À Terfès, notamment, devant les immeubles totalement évacués, voire désertés par leurs occupants, des tentes de fortune ont été dressées afin d’abriter les femmes et les enfants. Alors que les familles qui ont des parents ou des proches au bas-Bouguirat ou dans les douars avoisinants, ont préféré déménager à titre provisoire, d’autres, notamment les hommes, ont, depuis, préféré passer leur nuit à la belle étoile, surtout de crainte que des voleurs n’osent aggraver leur lamentable situation. Une situation guère meilleure que le désespoir dans lequel nous avons trouvé la population des douars Houaïtia et Ouekref, sur les hauteurs de Bouguirat.
" Notre sort, vous pouvez en juger vous-même ! ", nous répond un vieil homme tout triste, couché sur une vieille natte, entouré d’enfants et d’adultes qui scrutaient de loin le chemin menant à leur pâté d’habitations.
" Ce matin, nous avons reçu la visite du wali, escorté du chef de daïra et du maire.
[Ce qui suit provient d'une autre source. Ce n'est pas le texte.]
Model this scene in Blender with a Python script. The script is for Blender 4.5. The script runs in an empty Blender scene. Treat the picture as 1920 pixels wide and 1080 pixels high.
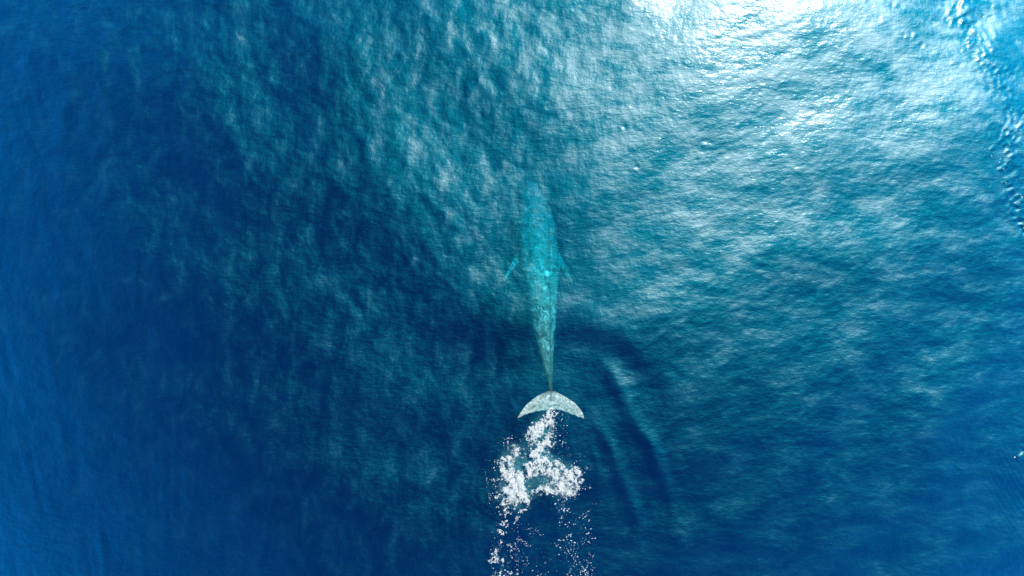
import bpy, bmesh, math, random
import numpy as np
from mathutils import Vector

rng = np.random.default_rng(11)
random.seed(11)
S = bpy.context.scene
C = S.collection

# ------------------------------------------------------------------ camera, sky, sun, exposure
PX = 0.033                      # metres of sea surface per photograph pixel
H = 1280 * PX                   # height of the drone above the water (24 mm lens)
cam = bpy.data.cameras.new('camera'); cam.lens = 24; cam.sensor_width = 36
cam.clip_start = 0.5; cam.clip_end = 20000
camo = bpy.data.objects.new('camera', cam); C.objects.link(camo)
camo.location = (0, 0, H); camo.rotation_euler = (0, 0, 0)
S.camera = camo


def P(px, py, z=0.0):
    """photo pixel -> world position on the horizontal plane at height z"""
    k = PX * (H - z) / H
    return ((px - 960) * k, (540 - py) * k, z)


SUN = Vector((P(1450, 0)[0], P(0, -130)[1], H)).normalized()   # towards the sun
elev = math.asin(SUN.z); azim = math.atan2(SUN.x, SUN.y)

W = bpy.data.worlds.new('World'); S.world = W; W.use_nodes = True
wn = W.node_tree.nodes; wl = W.node_tree.links
bg = wn['Background']; bg.inputs['Strength'].default_value = 0.05
sk = wn.new('ShaderNodeTexSky'); sk.sky_type = 'NISHITA'; sk.sun_disc = False
sk.sun_elevation = elev; sk.sun_rotation = azim
sk.dust_density = 1.0; sk.ozone_density = 2.0
wl.new(sk.outputs[0], bg.inputs['Color'])

sl = bpy.data.lights.new('sun', 'SUN'); sl.energy = 4.5; sl.angle = math.radians(0.55); sl.color = (1, 0.98, 0.95)
so = bpy.data.objects.new('sun', sl); C.objects.link(so)
so.rotation_euler = SUN.to_track_quat('Z', 'Y').to_euler(); so.location = (10, 20, 60)

S.view_settings.view_transform = 'Standard'; S.view_settings.look = 'None'
S.view_settings.gamma = 1.0; S.view_settings.use_curve_mapping = False
S.view_settings.exposure = 0.0
cy = S.cycles
cy.use_denoising = False      # keep the fine grain of foam and ripples
cy.max_bounces = 8; cy.volume_bounces = 2; cy.transparent_max_bounces = 12
cy.diffuse_bounces = 2; cy.glossy_bounces = 2
cy.sample_clamp_indirect = 1.5; cy.sample_clamp_direct = 0.0
cy.caustics_reflective = False; cy.caustics_refractive = False


# ------------------------------------------------------------------ node helper
def mat(name):
    m = bpy.data.materials.new(name); m.use_nodes = True
    m.node_tree.nodes.clear()
    return m, m.node_tree.nodes, m.node_tree.links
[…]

Ils ont vu de leurs propres yeux la situation catastrophique dans laquelle nous nous sommes retrouvés. Ils nous ont promis des tentes et des provisions, mais, depuis, nous n’avons rien vu venir ni reçu personne, ne serait-ce que pour un quelconque soutien moral ! ", renchérit un habitant d’un certain âge, avant de nous inviter à nous enquérir, nous-mêmes, de l’ampleur du drame.